I recently began studying Database Scaling and have a few questions.
Please correct me if I’m mistaken on the following points:
- A database (db) is a collection of tables (in relational databases) or collections (in non-relational databases).
- A software system that manages databases (and performs various other tasks) is called a Database Management System.
- A database server is a machine that stores the actual data (the "database") and runs an instance of a DBMS.
- Types of database include: relational, document-based, graph-based, etc. Types of dbms includes: MySQL, Postgres, MongoDB, DynamoDB, etc
Assuming the above are correct, I believe the following are the primary ways to scale a database server horizontally:
A. Monolithic Architecture
One MySQL (or Postgres, MongoDB, etc.) instance managing 5 databases. Each of these 5 databases contains 3 tables of its own. All 5 databases are part of the same application (for example, Uber).
B. Database Replication
5 MySQL instances on 5 different servers. Each instance contains all 5 databases, and each database has 3 tables. This can involve either master-slave or master-master replication setups.
C. Microservices Architecture
5 MySQL instances on 5 servers, with each instance managing only one of the 5 databases. Each database contains its own 3 tables, and each instance serves a specific microservice.
D. Sharding
5 MySQL instances on 5 servers. Each instance has all 5 databases, and each database contains 3 tables. However, each instance’s user.db's "user" table only holds a subset of the total user data.
E. Sharding + Partitioning
In the scenario described above, each "user.db" (spread across different instances) implements database partitioning (for example, based on user IDs).
F. Sharding + Replication
Each MySQL instance has a master-slave or master-master replication setup while also handling its own shard of the overall data.
G. Sharding + Partitioning + Replication
Questions:
- What are your thoughts on the scalability methods described above?
- In a monolithic application (such as Uber on its first day), would it make sense to "avoid" placing all tables in a single database? Instead, should separate databases be created (e.g., "user.db" for user-related tables and "vehicle.db" for vehicle-related tables) while still storing them on the same database server under a single DBMS instance?
- Can a single DBMS instance manage two databases located on different servers?
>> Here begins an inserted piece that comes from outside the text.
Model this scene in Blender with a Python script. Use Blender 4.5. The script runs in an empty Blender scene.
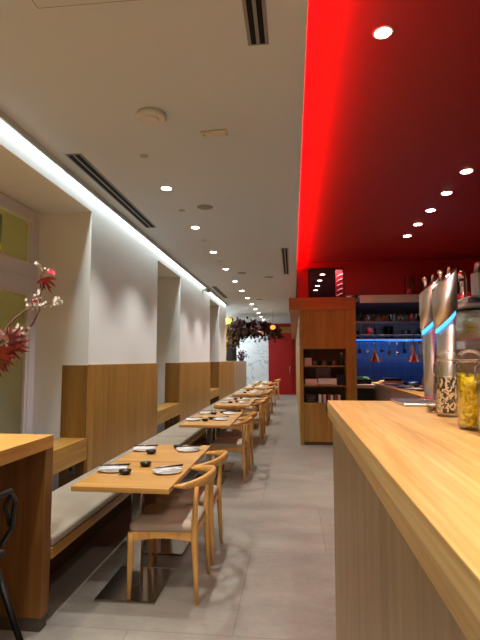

- Is it possible to run two DBMS instances on the same server?
E, F, & G
are all arbitrary combinations and not a fully complete list. E.g. Partitioning can be used on it's own as well, for specific use cases. And then different RDBMS have more specific technologies that can be used to help with scaling as well. E.g. besides Replication, SQL Server also has Log Shipping and AlwaysOn Availability Groups which can be used for improved horizontal scalability.